Nile neighbours sign contentious dam deal

0
740

Egypt, Sudan and Ethiopia have taken a step towards defusing tensions around Ethiopia’s construction of a massive dam on the Blue Nile, which has threatened to upset the geopolitical balance in the region over how to share water from the River Nile.

Egypt’s President Abdel Fattah al-Sisi, left, with his Sudanese counterpart, Omar Hassan al-Bashir, centre, and the Ethiopian Prime Minister Hailemariam Desalegn
Egypt’s President Abdel Fattah al-Sisi, left, with his Sudanese counterpart, Omar Hassan al-Bashir, centre, and the Ethiopian Prime Minister Hailemariam Desalegn

Egyptian President Abdel Fattah Al Sisi, Sudanese President Omar al-Bashir and Ethiopian Prime Minister Halemariam Desalegn signed a declaration in Sudan’s capital Khartoum on Monday (March 23), pledging to better share the Nile’s waters, an Egyptian presidency official familiar with the matter said.
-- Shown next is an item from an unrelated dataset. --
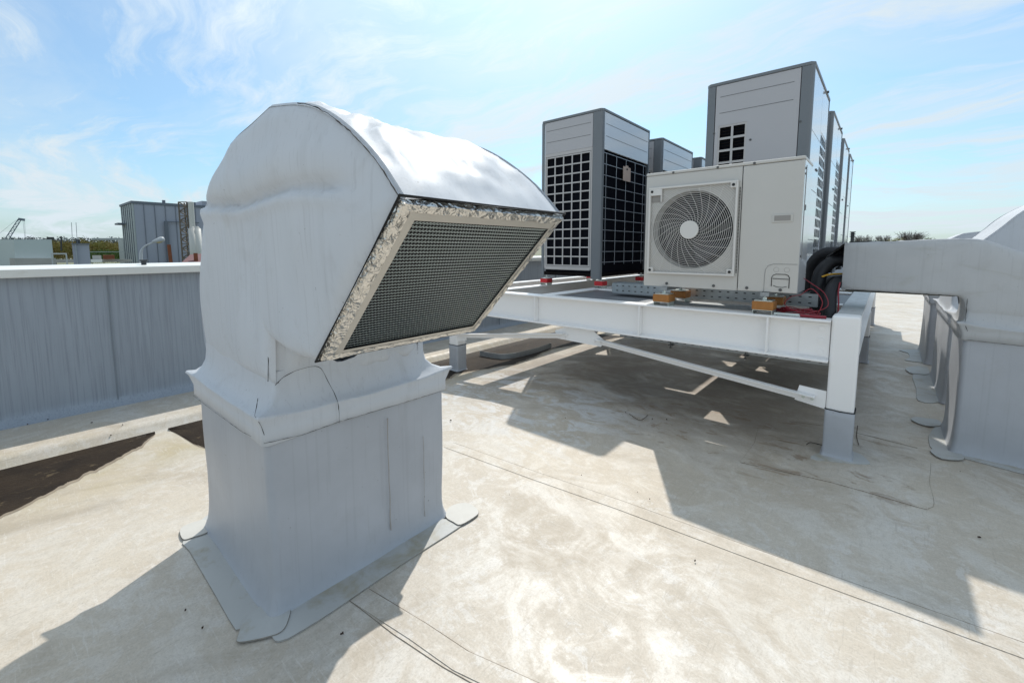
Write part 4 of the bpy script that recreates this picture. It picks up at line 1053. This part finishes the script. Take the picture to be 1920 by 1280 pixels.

Ethiopia has said the project is necessary to produce much-needed electricity, but the building of the dam has been controversial, with some scientists predicting it could disrupt the flow of the river into Egypt, where it provides much of the country’s water and also supplies electricity from the hydroelectric project at Aswan.

Monday’s move marks a change in Egypt’s attitude toward the multi-billion-dollar project.

In June 2013, the now-deposed Egyptian leader Mohammed Morsi came close to threatening war with Ethiopia over the project. “The lives of the Egyptians are connected around [the Nile]… If it diminishes by one drop then our blood is the alternative,” he said in a broadcast speech at the time.

 

But Mr. Sisi has struck a more conciliatory note with the Ethiopians, while Sudan, normally in line with Cairo’s policy over the Nile, has been acting as an intermediary.

Still, Mr. Sisi was careful not to sound too enthusiastic about Ethiopia’s plans, signalling that progress towards a final deal on how to share the Nile’s waters and the energy Ethiopia plans to produce hasn’t yet been struck.

“For the millions of Ethiopian citizens, Nahda [the Grand Ethiopian Renaissance] dam represents a source for development through producing clean and renewable energy, while for their brothers on the banks of the same Nile, in Egypt, who are almost as many in numbers, it represents a worrying premonition, for the Nile is their only source for water, for life,” the Egyptian president said in a speech delivered in Khartoum, according to a print version distributed to the press in Arabic.

He said Egypt was working with Ethiopia to achieve “mutual gains for everyone and avoid damage to any party.”

Ethiopia launched the works for the $4.2-billion project on the Blue Nile near its northern border with Sudan, four years ago this month.

Under a 1929 agreement signed by the U.K.—the former colonial power of Sudan and Egypt—the two countries get to use about 90% of the Nile’s waters. But the river’s tributaries, the White Nile that flows through Uganda and the Blue Nile that emanates in the Ethiopian highlands, are key to the survival of more than 100 million people in 11 countries on the African continent.

Ethiopia has boasted publicly of having raised the funding for the megaproject itself; however, Mwangi S. Kimenyi, a senior researcher at the Washington, D.C.-based Brookings Institution who has conducted research on the dam and the River Nile, said Western development organizations, normally first in line to fund such ambitious African infrastructure projects, shied away from the Renaissance dam for fear of irking Egypt.

“The Egyptians are coming to the realisation of the fact that the [colonial] agreement may not be sustainable,” Mr. Kimenyi said.

Ethiopian authorities have said the dam will be ready to produce electricity in 2017, and will be the largest hydroelectric project in Africa. Some 8,500 labourers are working around the clock to build it, they have said.

Since 1999, a number of African countries—including Uganda, Tanzania and Rwanda that are affected by the Nile but under the 1929 agreement have no stakes in it—have been lobbying for a revision of the way the Nile’s waters are shared.

Egypt has vehemently rejected any renegotiation of the colonial-era agreement, labelling the Nile and its waters a matter of national security. The Egyptian economy, agriculture in particular, depends heavily on the Nile, especially as its population is set to expand over the next decade.

A 2013 report by an international panel of experts, comprising two each from Egypt, Sudan and Ethiopia and four independent scientists, found there were indications the dam could negatively affect the water volumes of the Nile in Egypt, especially if there were consecutive dry years. But it said more research was needed to predict the long-term impact on Egypt and Sudan. There hasn’t been an in-depth scientific follow-up since.